GIVEN REQUEST ->
Give the number of lines in the listing that hold the word "scene". Write nothing but that number.

◆ ◆ ◆ ◆ ◆

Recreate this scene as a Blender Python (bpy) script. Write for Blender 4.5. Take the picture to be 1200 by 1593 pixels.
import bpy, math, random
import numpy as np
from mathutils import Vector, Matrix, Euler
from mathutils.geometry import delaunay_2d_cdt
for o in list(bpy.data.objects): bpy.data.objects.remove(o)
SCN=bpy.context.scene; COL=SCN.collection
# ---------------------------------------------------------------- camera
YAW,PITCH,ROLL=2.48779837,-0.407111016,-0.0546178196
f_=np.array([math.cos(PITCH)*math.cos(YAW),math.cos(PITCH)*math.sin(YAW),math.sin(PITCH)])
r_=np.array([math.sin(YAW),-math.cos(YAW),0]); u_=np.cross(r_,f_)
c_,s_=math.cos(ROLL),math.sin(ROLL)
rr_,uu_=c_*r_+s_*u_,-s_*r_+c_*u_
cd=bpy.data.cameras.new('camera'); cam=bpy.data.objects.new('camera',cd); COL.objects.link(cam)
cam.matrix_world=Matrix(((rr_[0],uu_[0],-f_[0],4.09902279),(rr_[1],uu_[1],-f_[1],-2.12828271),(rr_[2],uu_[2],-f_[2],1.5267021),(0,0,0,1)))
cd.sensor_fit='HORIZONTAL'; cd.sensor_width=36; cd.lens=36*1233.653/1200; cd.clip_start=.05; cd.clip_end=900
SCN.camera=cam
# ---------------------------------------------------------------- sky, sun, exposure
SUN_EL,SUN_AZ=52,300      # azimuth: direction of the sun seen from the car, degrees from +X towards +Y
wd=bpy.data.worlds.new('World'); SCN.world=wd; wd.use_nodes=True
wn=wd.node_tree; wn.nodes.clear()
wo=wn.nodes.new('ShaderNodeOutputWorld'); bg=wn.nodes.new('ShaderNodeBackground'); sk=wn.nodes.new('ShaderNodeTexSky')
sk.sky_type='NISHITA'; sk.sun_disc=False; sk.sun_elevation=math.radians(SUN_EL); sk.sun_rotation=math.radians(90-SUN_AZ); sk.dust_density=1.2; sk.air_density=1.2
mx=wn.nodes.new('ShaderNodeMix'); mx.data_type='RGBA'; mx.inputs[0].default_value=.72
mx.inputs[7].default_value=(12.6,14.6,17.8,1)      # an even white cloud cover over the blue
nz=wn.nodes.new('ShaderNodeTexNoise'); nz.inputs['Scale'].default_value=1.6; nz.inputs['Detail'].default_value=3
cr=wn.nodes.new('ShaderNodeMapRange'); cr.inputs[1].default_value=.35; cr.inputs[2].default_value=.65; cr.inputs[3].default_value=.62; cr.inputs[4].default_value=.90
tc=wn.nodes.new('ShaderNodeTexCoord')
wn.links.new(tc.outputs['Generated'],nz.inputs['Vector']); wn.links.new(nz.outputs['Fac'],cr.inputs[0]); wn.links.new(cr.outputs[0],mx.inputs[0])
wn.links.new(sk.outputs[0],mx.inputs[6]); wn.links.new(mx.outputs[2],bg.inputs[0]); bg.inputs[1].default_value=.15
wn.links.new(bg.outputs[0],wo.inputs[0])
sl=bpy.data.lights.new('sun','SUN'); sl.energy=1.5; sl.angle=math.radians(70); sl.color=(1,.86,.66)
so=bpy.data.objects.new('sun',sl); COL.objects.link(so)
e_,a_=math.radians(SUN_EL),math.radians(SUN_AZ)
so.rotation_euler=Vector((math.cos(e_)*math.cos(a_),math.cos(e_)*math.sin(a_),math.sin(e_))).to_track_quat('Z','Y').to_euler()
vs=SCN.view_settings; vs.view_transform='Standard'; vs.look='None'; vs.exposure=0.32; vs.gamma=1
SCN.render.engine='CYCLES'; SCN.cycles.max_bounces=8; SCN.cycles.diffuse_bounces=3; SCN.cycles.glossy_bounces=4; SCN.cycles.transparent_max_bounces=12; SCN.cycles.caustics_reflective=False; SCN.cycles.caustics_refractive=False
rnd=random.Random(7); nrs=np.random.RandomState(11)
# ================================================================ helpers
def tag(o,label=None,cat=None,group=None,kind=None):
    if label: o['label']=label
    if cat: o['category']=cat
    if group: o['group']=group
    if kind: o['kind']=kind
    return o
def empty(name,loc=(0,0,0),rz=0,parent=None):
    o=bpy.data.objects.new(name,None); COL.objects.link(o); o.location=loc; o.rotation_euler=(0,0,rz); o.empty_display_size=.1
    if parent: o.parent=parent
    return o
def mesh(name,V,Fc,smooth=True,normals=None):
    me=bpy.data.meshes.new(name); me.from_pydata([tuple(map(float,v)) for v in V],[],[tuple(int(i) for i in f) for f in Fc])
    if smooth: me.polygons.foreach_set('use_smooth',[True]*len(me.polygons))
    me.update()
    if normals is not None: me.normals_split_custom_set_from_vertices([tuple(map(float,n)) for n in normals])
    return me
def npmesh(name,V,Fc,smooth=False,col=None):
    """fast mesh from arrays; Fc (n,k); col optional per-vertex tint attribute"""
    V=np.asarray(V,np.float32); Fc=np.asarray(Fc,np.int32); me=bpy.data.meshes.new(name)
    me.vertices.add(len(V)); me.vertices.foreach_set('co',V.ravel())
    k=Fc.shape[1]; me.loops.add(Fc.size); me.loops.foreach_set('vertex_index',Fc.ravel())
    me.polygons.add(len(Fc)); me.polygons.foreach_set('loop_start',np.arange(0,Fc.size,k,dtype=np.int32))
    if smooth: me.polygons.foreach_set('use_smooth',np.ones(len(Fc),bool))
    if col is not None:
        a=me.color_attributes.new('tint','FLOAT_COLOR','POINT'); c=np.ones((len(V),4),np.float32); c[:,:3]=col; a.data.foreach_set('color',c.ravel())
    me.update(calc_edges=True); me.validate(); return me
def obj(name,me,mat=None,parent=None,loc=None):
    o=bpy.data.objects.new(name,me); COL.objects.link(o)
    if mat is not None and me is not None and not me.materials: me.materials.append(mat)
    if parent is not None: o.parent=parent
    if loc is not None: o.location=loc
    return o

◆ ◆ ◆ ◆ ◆

THE RESPONSE ->
2